At a meeting held, aptly enough, in the town of Grantsville, she handed out new education funding from the federal stimulus package for the western end of the state. Discussing the economic wants of an area with close to double-digit unemployment, she told a largely Republican group of county commissioners how to lobby Washington for money that could turn a twisting rural highway into a north-south interstate.

When an official of the Greater Cumberland Committee quoted a study that said widening the road would lure thousands of permanent jobs to one of the most conservative parts of the state, the senator reacted with playful skepticism.

"Eight thousand jobs in this area would be breathtaking. It would be breathtaking," she said, laughing. "Not getting touchy, but, you know, there are 10,000 votes in Garrett County. And if I got 8,000 people jobs, man, it would kind of change the Democratic profile out here."

Opinion polls regularly show that Mikulski is Maryland's most popular political figure. She has never gotten less than 65 percent of the statewide vote in a re-election race, and Republicans appear unlikely to field a credible challenger.

GOP state Chairman Jim Pelura said he is sure his party will nominate someone but "it's premature to name names."

Don Murphy, a Republican consultant and former state legislator, said that Mikulski's "strength, clearly, is that she's viewed as the every-person. A regular person."

She has directed hundreds of millions in federal dollars to pet projects in the state over the years. Her ability to deliver, as a powerful member of the Senate panel that controls spending, has helped keep her in office. But earmarked spending is under assault from critics, led by President Barack Obama.
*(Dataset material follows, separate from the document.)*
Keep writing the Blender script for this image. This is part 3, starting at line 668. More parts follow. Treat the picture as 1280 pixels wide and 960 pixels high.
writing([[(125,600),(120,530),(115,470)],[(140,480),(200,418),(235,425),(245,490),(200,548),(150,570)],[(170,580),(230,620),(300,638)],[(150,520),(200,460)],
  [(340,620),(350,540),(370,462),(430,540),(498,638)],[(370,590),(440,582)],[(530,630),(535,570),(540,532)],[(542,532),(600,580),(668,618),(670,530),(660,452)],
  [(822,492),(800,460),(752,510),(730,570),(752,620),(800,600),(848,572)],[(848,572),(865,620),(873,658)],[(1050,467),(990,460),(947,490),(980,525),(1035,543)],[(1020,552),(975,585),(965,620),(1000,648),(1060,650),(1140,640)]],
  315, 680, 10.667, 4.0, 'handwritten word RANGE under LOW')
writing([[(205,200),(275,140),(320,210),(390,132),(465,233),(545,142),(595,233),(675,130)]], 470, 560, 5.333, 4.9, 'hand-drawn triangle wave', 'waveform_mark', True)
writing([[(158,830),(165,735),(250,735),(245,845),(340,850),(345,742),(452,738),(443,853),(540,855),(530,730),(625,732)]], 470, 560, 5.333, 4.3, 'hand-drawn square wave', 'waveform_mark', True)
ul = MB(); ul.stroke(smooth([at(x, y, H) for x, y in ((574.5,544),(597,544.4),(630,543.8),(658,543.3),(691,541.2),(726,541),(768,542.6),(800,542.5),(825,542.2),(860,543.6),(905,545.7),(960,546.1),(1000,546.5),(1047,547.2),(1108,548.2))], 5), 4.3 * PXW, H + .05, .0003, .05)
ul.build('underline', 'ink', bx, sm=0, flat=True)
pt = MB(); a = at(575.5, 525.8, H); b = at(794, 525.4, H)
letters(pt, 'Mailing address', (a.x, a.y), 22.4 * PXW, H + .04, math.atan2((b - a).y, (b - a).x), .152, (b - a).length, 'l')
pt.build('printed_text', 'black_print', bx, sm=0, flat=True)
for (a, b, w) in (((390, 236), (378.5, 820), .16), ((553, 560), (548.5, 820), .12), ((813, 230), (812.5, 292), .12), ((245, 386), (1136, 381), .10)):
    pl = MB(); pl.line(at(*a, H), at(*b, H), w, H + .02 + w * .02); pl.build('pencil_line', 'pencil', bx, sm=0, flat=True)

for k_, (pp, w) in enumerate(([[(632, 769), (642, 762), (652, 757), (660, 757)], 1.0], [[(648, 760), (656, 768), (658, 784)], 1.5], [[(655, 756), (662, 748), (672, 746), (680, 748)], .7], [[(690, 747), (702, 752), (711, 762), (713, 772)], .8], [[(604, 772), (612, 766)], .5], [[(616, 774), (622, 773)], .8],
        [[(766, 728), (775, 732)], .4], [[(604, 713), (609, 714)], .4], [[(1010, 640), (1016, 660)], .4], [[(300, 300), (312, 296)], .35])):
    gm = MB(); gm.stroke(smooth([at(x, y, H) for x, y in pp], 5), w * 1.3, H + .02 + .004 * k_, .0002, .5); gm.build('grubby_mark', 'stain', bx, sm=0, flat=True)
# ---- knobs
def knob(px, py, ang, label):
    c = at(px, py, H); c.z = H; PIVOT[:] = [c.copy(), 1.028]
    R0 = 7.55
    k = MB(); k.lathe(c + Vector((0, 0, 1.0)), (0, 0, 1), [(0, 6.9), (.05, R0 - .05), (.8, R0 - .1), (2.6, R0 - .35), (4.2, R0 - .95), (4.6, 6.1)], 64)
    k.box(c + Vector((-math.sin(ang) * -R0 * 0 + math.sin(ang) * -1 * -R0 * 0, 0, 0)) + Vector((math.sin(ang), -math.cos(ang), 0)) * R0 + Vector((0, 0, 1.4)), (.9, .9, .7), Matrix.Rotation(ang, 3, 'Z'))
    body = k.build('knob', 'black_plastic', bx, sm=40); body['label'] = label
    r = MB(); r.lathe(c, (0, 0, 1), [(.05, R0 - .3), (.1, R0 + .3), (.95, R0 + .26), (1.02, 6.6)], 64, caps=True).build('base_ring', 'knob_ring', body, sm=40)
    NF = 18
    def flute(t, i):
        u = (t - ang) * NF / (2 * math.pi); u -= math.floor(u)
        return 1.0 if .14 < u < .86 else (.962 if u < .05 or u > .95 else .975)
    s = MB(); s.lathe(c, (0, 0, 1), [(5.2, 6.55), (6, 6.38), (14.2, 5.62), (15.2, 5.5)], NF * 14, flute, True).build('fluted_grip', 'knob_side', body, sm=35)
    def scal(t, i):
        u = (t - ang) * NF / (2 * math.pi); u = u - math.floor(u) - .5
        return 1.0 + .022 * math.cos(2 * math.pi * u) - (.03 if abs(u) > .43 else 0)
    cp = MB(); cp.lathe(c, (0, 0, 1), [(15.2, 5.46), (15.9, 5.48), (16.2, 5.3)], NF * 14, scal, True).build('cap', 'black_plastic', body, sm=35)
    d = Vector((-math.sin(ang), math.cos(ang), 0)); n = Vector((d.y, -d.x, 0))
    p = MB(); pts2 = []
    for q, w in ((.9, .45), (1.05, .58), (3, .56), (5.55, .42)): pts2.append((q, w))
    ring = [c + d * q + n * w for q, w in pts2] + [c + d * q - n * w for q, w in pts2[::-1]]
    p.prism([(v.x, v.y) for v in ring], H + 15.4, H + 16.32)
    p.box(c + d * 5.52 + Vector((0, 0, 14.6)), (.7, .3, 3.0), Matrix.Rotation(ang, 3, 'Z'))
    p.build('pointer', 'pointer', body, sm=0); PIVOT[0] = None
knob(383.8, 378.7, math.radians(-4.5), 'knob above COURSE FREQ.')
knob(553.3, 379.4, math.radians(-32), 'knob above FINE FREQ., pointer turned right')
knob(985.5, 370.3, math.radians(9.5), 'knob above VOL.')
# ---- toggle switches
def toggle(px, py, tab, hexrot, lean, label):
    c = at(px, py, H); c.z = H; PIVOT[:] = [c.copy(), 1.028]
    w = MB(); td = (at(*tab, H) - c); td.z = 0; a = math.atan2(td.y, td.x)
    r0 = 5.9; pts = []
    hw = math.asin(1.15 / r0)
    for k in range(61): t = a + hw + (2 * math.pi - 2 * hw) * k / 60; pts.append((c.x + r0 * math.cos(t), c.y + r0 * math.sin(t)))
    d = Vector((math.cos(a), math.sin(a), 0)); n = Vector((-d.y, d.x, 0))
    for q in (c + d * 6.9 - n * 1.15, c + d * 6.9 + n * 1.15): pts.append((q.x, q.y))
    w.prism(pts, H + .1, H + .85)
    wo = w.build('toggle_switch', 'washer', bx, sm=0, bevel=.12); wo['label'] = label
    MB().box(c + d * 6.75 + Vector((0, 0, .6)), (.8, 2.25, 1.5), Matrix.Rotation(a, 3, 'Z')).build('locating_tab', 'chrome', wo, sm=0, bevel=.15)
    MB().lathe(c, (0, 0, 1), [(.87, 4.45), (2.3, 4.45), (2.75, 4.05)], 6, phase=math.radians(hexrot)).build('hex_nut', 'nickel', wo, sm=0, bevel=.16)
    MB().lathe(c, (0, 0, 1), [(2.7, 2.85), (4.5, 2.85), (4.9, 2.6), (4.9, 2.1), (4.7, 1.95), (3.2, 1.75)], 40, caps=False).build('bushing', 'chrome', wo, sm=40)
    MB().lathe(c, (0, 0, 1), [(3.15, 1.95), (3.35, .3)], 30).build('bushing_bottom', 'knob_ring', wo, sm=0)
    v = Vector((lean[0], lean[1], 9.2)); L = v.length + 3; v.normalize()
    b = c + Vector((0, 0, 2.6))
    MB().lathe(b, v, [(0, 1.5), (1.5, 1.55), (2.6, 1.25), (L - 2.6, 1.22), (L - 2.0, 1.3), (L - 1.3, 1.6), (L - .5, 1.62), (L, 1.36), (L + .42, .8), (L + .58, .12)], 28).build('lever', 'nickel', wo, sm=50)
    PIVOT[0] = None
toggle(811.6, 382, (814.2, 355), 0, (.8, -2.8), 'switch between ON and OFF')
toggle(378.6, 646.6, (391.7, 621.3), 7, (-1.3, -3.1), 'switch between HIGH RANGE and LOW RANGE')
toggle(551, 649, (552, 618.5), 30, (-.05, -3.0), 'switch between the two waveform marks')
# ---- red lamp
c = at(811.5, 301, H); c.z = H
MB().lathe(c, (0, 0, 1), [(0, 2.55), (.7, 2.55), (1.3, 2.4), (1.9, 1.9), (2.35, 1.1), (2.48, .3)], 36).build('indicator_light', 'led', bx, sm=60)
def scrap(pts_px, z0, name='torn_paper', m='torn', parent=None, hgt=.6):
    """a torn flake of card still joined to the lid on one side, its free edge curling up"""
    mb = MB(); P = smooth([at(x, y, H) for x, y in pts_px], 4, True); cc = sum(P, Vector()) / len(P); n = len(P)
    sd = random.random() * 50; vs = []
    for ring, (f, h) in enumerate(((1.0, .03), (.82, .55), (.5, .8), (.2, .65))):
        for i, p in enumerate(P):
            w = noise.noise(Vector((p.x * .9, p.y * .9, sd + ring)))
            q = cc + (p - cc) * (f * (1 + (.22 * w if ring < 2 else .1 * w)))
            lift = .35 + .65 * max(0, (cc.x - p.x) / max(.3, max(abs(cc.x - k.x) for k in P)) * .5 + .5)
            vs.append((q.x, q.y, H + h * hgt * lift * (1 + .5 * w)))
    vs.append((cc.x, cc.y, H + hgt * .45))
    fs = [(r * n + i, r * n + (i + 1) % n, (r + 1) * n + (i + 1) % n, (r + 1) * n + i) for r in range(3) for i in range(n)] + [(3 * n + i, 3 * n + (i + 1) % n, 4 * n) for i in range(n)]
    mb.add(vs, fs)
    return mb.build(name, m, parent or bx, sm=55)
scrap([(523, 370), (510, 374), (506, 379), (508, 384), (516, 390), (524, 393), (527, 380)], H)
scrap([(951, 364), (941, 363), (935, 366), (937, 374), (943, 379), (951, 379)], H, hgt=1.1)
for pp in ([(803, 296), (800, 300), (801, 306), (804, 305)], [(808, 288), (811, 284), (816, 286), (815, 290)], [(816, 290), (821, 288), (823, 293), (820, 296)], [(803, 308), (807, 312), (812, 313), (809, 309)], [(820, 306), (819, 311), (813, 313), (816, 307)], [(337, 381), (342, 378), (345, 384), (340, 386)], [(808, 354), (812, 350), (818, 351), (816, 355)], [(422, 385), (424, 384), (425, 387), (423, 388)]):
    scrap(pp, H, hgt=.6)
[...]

Mikulski's new message to Maryland officials: "Earmarks are very fragile." They yield relatively small amounts of money, if they get funded at all. A smarter way to go is to seek aid from existing federal grant programs, which Democrats in Washington are fattening up.

"I can't get contracts. You have to bid for them," she said in Cumberland. "We've put the money in the checkbook ... so you just apply for it."

She praises the former community organizer now living in the White House for his leadership, and she boasts about the pen he handed to her at a signing ceremony for an equal-pay law that she helped get through Congress.

"The very first bill signed by the first African-American president," she told the local Democrats. "I now have a national treasure."

Mikulski can't resist a pun, explaining that she took advantage of the Senate's two-week spring break to visit "all of the rural parts in my state, things that take a while to drive to, so that when I come I'm not doing drive-by schmoozing."

At the Luke Paper Co. on the North Branch of the Potomac, one of the last big employers in Maryland's piece of the Rust Belt, she met with company and labor officials, then toured the mill.

"Don't forget us up here," said Steve Weaver, 44, who operates the high-tech control room.

"That's exactly why we're here," the senator replied.

"You're going to get my vote, then," Weaver said.